Dwie osoby zostały ranne w wyniku wybuchu gazu, do którego doszło w niedzielę wieczorem przy ul. Brackiej w Łodzi. Jedną z poszkodowanych jest mężczyzna, który był w mieszkaniu w chwili eksplozji, drugą starsza kobieta, jego sąsiadka. Z bloku ewakuowanych zostało 30 osób. Jedna ze ścian bloku całkowicie się zawaliła, naruszone zostały ścianki działowe i strop budynku: „Ucierpiały także mieszkania znajdujące się bezpośrednio nad i pod lokalem” poinformował kap. Arkadiusz makowski z KWP w Łodzi. Wybuch był potężny, że jak relacjonowała jedna z mieszkanek: "Wybuch był tak silny, że ze szklanki która stała na stole, wylała się woda" podaje dzienniklodzki.pl.

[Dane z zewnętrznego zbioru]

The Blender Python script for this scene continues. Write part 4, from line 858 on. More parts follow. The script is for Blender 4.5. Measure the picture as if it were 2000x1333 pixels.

Mieszkaniec chciał popełnić samobójstwo?
Wiadomo, że eksplozja miała miejsce w mieszkaniu, w którym kilkadziesiąt minut wcześniej doszło do awantury między małżonkami. Mąż miał rzucić się na żonę i ją podduszać! Kobiecie udało się uciec z mieszkania i schronić u sąsiadki. Na miejscu pojawili się policjanci i pogotowie. Gdy funkcjonariusze chcieli wejść do mieszkania kobiety nikt im nie otwierał. Postanowili wezwać straż, ale zanim przyjechała doszło do eksplozji gazu! Z nieoficjalnych informacji wynika, to mężczyzna znajdujący się w mieszkaniu mógł przeciąć przewód instalacji gazowej. Niewykluczone, że w ten sposób chciał popełnić samobójstwo.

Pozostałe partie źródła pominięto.